Lawmakers and industry officials on Friday expressed concern about the Homeland Security Department's plan to implement a law designed to limit the liability that companies might face for their counter-terrorism technologies.


"By passing the [law], Congress acted quickly to resolve uncertainty over liability concerns so that the full power of American technology could be unleashed in the war on terrorism," Virginia Republican Tom Davis, chairman of the House Government Reform Committee, said during an oversight hearing on the Support Anti-Terrorism by Fostering Effective Technologies (SAFETY) Act. "[The department] must be careful that its implementing regulations and processes are not so complicated that they defeat the very purpose of the SAFETY Act."


He said "bureaucratic delays" have resulted in "private firms waiting to submit applications until they have seen some finality in the application process and implementing regulations."

Homeland Security said it would begin taking applications in September but began the process on Thursday after issuing an interim rule late last week, Davis said. The law, which was enacted in January, provides limited liability protection for companies if their products or services fail to prevent terrorist attacks.


Parney Albright, a Homeland Security assistant secretary, said the delay was due to a review of public comments from more than 40 companies and associations. Albright also said the regulatory process typically takes 18 months, but Homeland Security "compressed" it to seven. The department plans to issue a final rule in about 90 days, he said.


Harris Miller, president of the Information Technology Association of America (ITAA), testified that changes to the applications process are necessary.

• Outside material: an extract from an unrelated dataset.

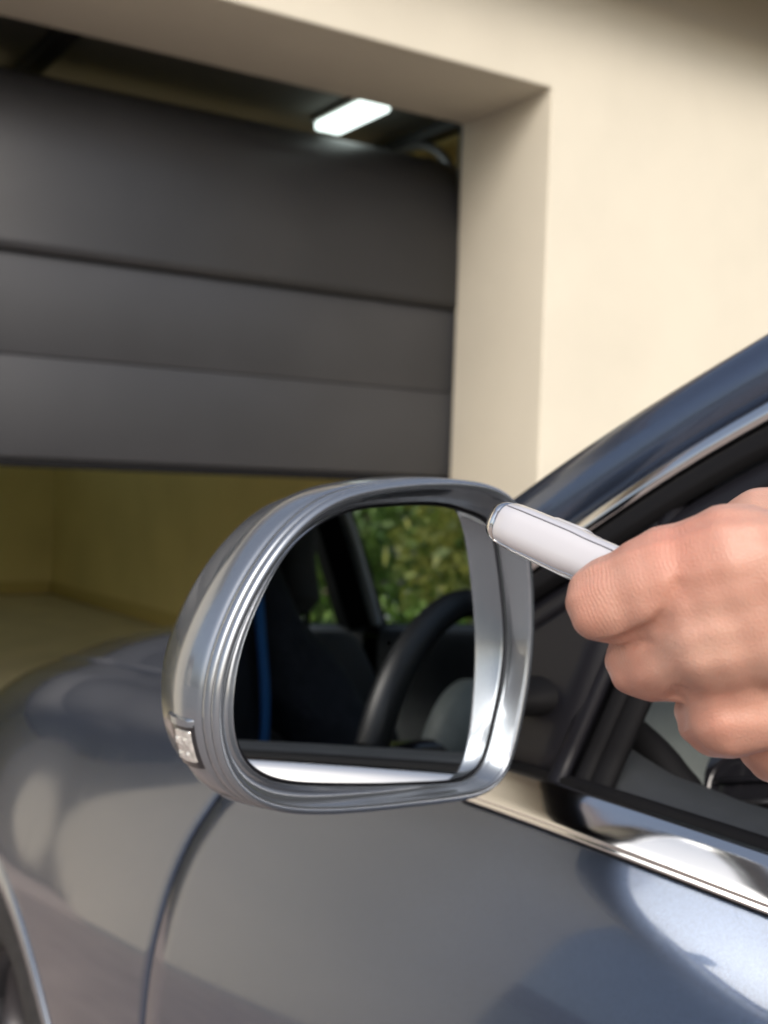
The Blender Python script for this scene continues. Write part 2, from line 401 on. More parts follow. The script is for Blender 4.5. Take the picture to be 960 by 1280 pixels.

The application, he said, would take companies an average of 1,000 hours to complete.


"We are concerned that the ... information requirements are so massive as to ignore the real-world business issues surrounding deployment of anti-terrorism technologies and urge the department to rethink the scope of information being required," he said.


The department, however, estimated that it would take 108 hours.

When asked by lawmakers if the process would prove burdensome and delay the use of anti-terrorism technologies, Albright argued that the requested data meets criteria established not by the department but by the law. Albright also said if the department believes it needs "statutory relief" in the future, it would work with Congress to make necessary changes.


Miller, along with the Professional Services Council and the Chamber of Commerce, also called the request for detailed financial data "unnecessary," arguing that it would deter companies from applying for liability limits and negate the purpose of the law.


"The information submitted to the [department] will necessarily contain very sensitive confidential and proprietary ... information," said John Clerici, a lawyer representing the chamber. "Without assurances of confidentiality, the need to supply this information alone will likely deter sellers."

Industry officials also cited "significant hurdles" that need to be addressed before finalizing the rule, including prioritizing applications and clarifying protections for proprietary information.


Davis agreed, saying, "The interim rule is not where we need to be."